Examples of common devices presenting this teaching include:
- People enjoying a luxurious lifestyle (e.g. kings enjoying a hunt) are suddenly brought face-to-face with three dead men who warn them, ‘As we are now, so you will be'. They prompt the living to repent of their sins and concentrate in future on the state of their souls, rather than on the pleasure of their bodies
- Graphic portraits of how death and decay bring low all the pomp and pleasures of this world
- A skeleton figure, personifying Death, demonstrates ‘his' complete rule over - and mockery of - people's lives in this world (e.g. Death snatches people away from their daily lives, jobs or pleasures).
Death in The Pardoner's Prologue and Tale
The Pardoner's Prologue and Tale illustrate the popularity of images of death in medieval art and literature. In The Tale, Death is personified and described as a thief. The innkeeper talks about how he lives in a big village nearby where everyone has been killed. This prompts the three revelers to boast that they can go out and defeat the ‘false traitor'. When the revelers meet an Old Man who speaks of having talked to Death, they accuse him of being Death's spy. He admits that they will find Death under a nearby tree. When instead the three discover gold, for which they kill each other, the link between ignoring death in the pursuit of wealth is established.

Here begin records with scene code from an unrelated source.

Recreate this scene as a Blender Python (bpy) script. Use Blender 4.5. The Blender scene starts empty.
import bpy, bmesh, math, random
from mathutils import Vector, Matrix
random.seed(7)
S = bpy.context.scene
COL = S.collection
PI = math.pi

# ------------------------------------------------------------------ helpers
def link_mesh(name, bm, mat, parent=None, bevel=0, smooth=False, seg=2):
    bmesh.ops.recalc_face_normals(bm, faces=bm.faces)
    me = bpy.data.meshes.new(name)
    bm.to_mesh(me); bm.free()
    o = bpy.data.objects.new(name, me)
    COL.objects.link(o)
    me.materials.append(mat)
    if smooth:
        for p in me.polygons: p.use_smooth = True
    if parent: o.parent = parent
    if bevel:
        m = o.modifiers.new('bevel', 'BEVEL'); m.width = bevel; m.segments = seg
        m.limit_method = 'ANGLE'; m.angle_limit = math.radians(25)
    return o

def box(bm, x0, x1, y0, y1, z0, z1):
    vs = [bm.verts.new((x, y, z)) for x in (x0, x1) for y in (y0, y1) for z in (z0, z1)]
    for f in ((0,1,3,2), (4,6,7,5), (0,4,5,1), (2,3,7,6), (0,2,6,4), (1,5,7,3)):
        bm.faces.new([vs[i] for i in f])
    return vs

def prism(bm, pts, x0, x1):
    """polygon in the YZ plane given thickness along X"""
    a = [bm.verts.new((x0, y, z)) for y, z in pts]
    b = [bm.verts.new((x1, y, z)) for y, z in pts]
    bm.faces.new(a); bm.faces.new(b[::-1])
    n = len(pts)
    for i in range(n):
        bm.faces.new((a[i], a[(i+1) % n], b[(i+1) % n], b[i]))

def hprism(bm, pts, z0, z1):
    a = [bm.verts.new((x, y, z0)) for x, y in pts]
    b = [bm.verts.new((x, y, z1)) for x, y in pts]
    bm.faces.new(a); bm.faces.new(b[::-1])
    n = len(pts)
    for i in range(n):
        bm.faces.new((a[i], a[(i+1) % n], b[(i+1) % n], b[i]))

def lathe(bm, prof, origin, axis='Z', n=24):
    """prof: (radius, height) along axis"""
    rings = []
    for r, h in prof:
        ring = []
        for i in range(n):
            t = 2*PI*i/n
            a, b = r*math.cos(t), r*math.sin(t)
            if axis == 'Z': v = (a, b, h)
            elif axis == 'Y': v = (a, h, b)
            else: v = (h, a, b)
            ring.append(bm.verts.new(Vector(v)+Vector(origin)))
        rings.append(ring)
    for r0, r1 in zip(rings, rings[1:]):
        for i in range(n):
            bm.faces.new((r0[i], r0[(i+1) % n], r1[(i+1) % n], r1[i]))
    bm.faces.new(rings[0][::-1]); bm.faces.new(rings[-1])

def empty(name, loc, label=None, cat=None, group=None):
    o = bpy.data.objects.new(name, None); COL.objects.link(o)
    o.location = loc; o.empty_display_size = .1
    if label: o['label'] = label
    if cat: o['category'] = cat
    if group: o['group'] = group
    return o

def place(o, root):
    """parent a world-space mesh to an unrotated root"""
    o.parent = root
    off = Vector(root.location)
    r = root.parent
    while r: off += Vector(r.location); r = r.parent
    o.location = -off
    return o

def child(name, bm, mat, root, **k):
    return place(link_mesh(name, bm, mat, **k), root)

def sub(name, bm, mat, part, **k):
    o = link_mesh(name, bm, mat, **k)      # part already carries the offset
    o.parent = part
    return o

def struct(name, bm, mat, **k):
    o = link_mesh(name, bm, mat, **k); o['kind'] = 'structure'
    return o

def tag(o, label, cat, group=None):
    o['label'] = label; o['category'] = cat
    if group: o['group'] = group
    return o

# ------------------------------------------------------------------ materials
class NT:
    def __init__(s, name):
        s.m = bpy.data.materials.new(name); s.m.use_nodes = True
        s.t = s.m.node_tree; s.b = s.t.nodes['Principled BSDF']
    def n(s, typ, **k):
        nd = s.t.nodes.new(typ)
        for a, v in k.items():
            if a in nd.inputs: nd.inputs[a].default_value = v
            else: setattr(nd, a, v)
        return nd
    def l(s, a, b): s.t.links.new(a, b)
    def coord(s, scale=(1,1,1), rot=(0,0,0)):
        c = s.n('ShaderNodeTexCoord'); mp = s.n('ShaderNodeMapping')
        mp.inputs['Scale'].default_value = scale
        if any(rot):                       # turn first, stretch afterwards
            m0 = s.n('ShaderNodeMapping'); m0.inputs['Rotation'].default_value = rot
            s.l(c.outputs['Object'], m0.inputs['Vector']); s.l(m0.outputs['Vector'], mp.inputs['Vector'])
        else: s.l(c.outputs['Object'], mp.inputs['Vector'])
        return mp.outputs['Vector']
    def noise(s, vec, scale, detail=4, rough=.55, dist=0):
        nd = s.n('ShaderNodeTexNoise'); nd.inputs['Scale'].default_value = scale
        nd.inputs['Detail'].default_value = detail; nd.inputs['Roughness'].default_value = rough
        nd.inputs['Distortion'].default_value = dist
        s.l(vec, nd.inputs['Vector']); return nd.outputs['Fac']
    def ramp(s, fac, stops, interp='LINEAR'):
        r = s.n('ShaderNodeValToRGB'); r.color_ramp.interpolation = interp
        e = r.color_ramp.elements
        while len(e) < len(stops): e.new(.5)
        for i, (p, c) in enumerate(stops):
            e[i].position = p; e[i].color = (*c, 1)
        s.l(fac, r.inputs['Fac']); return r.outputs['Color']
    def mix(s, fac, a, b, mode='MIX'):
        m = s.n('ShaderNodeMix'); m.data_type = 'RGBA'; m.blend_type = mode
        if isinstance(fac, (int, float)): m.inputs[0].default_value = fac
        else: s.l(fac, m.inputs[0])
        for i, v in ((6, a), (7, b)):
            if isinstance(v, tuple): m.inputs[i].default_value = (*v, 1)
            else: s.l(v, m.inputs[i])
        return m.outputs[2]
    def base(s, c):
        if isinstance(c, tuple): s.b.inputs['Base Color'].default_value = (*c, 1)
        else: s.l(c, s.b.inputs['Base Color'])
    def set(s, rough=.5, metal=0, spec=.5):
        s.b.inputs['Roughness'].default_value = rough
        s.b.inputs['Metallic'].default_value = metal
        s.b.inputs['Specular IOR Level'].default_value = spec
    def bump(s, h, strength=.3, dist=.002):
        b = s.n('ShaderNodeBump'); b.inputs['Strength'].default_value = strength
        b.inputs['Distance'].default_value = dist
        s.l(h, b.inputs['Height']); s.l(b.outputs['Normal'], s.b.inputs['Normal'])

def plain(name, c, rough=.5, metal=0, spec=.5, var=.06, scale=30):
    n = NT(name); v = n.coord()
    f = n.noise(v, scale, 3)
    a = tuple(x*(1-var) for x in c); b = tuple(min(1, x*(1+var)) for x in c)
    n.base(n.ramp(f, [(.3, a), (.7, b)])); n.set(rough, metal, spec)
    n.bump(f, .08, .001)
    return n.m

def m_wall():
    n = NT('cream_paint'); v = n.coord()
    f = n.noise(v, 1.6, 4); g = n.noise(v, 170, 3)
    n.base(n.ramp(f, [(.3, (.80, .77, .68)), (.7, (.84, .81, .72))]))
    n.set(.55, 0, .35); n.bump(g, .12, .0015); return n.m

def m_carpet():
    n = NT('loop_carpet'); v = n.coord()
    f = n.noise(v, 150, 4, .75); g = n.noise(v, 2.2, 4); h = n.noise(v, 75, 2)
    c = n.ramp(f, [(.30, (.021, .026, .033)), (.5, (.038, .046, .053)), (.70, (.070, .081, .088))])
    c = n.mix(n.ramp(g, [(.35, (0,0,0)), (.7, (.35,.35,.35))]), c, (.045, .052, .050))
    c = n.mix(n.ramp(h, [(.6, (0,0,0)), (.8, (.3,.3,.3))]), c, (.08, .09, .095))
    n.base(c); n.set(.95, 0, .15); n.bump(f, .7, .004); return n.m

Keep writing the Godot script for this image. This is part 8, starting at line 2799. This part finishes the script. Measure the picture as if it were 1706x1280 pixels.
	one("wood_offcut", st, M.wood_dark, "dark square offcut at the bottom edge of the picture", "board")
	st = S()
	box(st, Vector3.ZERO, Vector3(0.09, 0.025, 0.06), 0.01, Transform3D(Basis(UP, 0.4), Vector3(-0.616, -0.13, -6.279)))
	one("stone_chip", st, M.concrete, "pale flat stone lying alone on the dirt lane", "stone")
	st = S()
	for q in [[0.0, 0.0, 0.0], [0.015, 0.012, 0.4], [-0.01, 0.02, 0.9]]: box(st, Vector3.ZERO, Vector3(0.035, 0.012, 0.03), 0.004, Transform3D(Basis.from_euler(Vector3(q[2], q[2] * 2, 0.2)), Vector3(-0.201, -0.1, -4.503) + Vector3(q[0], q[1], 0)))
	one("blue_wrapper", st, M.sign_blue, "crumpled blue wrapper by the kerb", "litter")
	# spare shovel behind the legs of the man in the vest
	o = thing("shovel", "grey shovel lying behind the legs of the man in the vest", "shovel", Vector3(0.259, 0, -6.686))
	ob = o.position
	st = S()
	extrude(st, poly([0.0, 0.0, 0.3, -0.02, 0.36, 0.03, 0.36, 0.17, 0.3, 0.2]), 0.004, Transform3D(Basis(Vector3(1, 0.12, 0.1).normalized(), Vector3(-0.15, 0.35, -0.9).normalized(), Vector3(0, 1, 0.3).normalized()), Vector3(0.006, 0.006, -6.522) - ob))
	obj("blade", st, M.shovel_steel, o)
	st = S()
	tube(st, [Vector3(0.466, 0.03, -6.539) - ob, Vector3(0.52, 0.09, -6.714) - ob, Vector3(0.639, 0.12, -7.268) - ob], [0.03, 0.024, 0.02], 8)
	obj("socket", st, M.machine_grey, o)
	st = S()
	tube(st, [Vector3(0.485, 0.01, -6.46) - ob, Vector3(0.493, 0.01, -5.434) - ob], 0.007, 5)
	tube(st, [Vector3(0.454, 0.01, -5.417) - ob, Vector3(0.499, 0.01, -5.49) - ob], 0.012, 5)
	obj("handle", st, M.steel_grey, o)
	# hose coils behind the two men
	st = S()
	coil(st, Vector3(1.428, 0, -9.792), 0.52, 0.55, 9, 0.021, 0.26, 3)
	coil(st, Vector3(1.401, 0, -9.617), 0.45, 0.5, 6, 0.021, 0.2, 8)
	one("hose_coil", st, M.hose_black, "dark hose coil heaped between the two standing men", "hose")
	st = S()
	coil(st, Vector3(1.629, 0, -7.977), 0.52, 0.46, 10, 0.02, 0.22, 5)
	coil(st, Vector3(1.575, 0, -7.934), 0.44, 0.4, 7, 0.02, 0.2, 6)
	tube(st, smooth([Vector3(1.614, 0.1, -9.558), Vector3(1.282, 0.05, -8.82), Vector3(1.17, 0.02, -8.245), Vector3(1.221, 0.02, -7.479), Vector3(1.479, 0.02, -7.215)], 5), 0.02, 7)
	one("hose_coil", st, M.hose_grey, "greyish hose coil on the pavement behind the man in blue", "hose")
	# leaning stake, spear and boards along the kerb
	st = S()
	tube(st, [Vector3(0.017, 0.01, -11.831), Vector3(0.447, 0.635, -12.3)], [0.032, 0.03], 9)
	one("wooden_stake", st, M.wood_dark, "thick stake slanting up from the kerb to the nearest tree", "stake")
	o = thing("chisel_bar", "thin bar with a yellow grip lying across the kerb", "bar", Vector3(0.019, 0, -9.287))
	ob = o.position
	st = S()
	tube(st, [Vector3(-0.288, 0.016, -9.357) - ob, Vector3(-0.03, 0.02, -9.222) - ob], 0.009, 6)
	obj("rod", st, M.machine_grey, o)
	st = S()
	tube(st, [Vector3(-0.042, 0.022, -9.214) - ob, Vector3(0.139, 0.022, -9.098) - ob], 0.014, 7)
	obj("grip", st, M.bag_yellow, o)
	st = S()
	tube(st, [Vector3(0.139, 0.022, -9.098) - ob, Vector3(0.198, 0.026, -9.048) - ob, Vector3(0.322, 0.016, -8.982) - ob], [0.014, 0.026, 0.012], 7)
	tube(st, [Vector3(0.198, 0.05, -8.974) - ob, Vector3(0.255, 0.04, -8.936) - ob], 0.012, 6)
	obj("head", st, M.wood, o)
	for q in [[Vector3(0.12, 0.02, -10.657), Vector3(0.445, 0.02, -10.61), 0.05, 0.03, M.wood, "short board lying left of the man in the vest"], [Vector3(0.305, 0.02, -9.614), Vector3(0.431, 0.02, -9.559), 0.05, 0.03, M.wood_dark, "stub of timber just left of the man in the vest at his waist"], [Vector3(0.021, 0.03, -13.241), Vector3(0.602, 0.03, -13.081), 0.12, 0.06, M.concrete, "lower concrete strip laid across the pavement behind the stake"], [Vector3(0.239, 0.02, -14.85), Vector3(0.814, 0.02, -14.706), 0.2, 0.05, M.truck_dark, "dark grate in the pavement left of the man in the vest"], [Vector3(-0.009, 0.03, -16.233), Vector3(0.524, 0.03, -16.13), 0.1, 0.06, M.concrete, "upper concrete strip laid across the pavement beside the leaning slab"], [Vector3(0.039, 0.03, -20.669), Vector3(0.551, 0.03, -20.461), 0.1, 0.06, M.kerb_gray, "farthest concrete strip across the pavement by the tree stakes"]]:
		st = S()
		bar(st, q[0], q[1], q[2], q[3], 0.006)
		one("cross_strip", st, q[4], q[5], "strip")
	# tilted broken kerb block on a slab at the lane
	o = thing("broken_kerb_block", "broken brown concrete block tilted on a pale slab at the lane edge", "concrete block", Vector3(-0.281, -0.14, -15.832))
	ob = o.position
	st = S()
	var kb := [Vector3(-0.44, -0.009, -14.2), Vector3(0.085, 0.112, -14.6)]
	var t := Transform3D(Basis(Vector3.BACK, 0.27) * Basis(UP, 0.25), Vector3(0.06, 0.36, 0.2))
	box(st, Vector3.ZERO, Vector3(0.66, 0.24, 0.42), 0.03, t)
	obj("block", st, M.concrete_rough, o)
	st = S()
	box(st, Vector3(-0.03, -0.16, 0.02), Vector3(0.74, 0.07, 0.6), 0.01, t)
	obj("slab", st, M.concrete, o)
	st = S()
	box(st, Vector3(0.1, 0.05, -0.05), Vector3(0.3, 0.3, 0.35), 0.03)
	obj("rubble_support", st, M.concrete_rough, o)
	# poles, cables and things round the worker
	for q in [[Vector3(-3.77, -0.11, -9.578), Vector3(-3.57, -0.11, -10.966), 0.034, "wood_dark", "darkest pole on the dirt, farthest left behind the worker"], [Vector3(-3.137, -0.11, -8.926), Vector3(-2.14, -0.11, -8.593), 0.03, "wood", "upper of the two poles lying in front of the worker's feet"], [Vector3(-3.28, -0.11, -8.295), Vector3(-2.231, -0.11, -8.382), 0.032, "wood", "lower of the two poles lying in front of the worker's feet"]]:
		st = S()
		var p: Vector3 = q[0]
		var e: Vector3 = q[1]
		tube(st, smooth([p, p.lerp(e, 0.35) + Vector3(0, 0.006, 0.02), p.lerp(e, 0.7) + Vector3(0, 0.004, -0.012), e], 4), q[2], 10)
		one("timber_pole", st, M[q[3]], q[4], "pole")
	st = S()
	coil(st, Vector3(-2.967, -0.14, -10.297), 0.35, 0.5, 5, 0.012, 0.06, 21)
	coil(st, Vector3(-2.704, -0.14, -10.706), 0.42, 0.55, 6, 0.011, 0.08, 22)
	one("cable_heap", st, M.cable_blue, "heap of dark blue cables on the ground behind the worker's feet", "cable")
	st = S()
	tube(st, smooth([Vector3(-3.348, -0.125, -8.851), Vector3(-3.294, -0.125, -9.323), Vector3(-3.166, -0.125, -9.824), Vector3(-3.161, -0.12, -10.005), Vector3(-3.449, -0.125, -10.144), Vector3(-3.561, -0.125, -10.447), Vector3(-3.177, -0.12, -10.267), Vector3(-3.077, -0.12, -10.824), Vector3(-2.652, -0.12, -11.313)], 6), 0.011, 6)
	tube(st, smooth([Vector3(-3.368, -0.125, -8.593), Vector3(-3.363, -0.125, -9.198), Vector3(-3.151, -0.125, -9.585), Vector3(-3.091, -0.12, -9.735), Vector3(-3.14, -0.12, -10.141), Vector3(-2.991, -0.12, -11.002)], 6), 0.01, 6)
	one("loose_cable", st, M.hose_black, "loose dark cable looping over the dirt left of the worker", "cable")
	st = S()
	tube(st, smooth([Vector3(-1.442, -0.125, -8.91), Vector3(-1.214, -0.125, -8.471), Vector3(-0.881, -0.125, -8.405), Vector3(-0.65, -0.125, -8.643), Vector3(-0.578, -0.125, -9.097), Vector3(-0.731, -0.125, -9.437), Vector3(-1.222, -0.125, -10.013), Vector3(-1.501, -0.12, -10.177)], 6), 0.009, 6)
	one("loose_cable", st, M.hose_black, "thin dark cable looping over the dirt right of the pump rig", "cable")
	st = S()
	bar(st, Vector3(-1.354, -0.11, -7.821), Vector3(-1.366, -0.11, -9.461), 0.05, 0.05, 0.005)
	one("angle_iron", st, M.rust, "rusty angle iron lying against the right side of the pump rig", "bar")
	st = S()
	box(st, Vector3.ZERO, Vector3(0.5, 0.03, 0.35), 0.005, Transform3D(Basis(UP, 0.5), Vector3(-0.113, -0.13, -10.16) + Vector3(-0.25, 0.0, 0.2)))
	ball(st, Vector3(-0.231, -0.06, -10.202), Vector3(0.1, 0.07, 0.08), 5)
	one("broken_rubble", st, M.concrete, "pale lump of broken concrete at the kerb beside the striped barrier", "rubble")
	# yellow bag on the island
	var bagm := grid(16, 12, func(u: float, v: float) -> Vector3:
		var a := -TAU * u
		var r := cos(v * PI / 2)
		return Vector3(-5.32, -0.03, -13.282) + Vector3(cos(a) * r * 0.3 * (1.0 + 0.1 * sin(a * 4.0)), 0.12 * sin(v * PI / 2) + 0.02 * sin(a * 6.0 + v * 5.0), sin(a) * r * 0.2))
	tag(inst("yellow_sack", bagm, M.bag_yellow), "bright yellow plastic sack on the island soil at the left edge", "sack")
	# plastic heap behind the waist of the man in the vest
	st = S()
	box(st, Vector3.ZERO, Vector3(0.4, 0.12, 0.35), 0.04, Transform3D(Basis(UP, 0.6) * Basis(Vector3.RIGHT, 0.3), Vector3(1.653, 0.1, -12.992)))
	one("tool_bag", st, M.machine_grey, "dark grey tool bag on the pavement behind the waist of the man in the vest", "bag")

All of this is set within the context of the Pardoner's role in preparing people for death by his preaching about repentance and by his (false) offer of pardons from the church.
Death and humour
Modern Western culture tends to hide from the facts of death and mutability. Youth, health and the beautiful body are celebrated. Focus on death is regarded as morbid, rather than affecting most people's attitudes and values.
It was different in Chaucer's day:
- Medieval culture was robust about many aspects of life that modern society is more evasive or sensitive about
- The confidence that there was life beyond death made death itself less of a final or fearful event to contemplate
- Medieval literature about death often has an element of humour and wit. To perceive that this world is — ultimately — less important than the next world leads to a contempt for the cares and desires that occupy people so much while on earth
- Medieval moral teaching often tended to make sin and sinful people look stupid as well as evil or harmful. Worldliness too is often presented as an absurd thing to care about. Thus, a somewhat mocking, witty, style is common in writings whose aim, as with The Pardoner's Prologue and Tale, is to turn people away from being absorbed in materialist, worldly, concerns.